At my first few agency jobs, getting executive and team buy in on my ideas always felt like an uphill battle. My coworkers and bosses weren’t interested in the strategy of knowledge management as an internal and external competitive advantage.
Hang on, you want to write what? And how exactly will that impact our revenue or retention?
It was frustrating, exhausting and made me feel apathetic and oftentimes foolish. Like at one particular job, it took our team nine months to finish the wireframes for our new blog design, only to have that project shitcanned shortly thereafter. Never even saw the light of day.
Thanks guys, time well spent.
Sadly, that’s the nature of business. Many companies have a hard time in investing in things that take a long time to pay off. There is scant patience for anything that can’t be reduced to a number. If they don’t see immediate results, they’re likely to presume that what they’re doing isn’t working.
Which isn’t surprising. But then again, what if that company simply hasn’t stuck around long enough to figure it out? What if they have allowed mediocre ideas to usurp their focus because they have more immediate payoff?
Amazon’s very first shareholder letter comes to mind. Bezos wrote back in the late nineties how he believed that a fundamental measure of their success would value they created over the long term. And because of their emphasis on the long term, they would make decisions and weigh tradeoffs differently than some companies.
A tenet of this framework is that they would continue to make investment decisions in light of long term market leadership considerations rather than short term profitability considerations or short term marketplace reactions.
Amazon, as the legend has it, consistently lost money for its first several years as a public company. But fast forward to today, and they’re pulling in nearly two billion a quarter. Their willingness to be misunderstood for nearly two decades paid off handsomely.
And this is why companies should hire people who are not only willing to initiate risky projects, but who are also willing to be misunderstood along the way. Executives should ask questions to find out and flag individuals who have a deep capacity for delayed gratification.

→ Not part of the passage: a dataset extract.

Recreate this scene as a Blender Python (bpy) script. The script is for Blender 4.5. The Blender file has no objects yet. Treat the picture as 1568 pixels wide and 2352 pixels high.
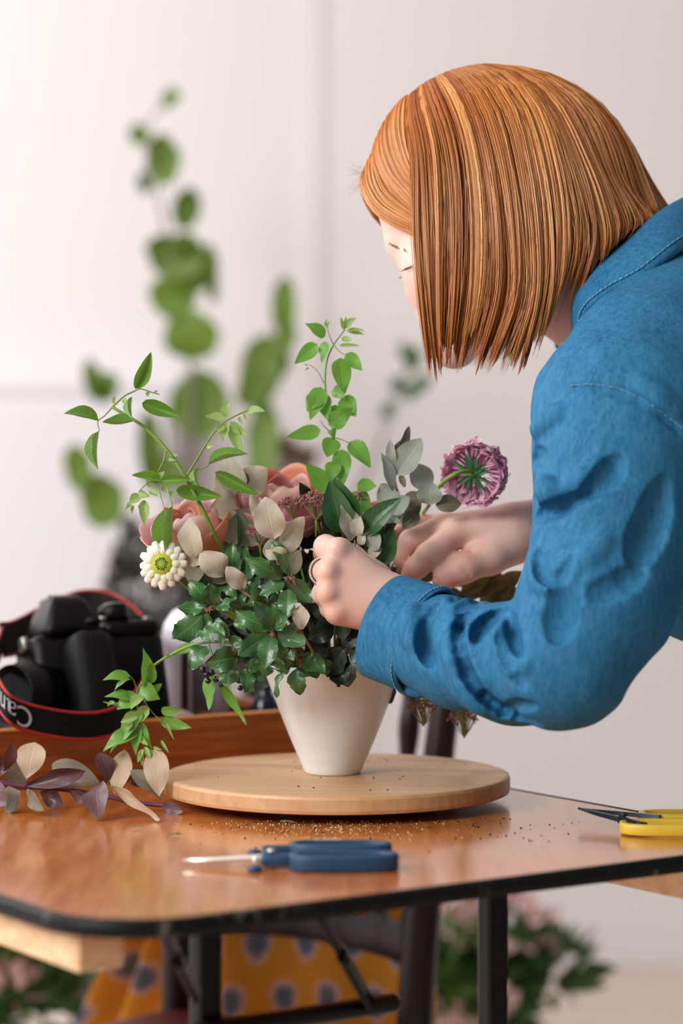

Because those are the ones who are willing to play the long arc game, wait out the world and do something amazing. Don’t let them tell you any different.
Your greatest competitive advantage is the willingness to stick around long enough to figure it out. You might find yourself feeling undervalued. You might notice others growing weary of the tedium of your persistence. And you might have to accommodate the incessant doubt that comes with the territory.
But then again, you might also be right.
LET ME ASK YA THIS…
Will you still be around when the world is finally ready for you?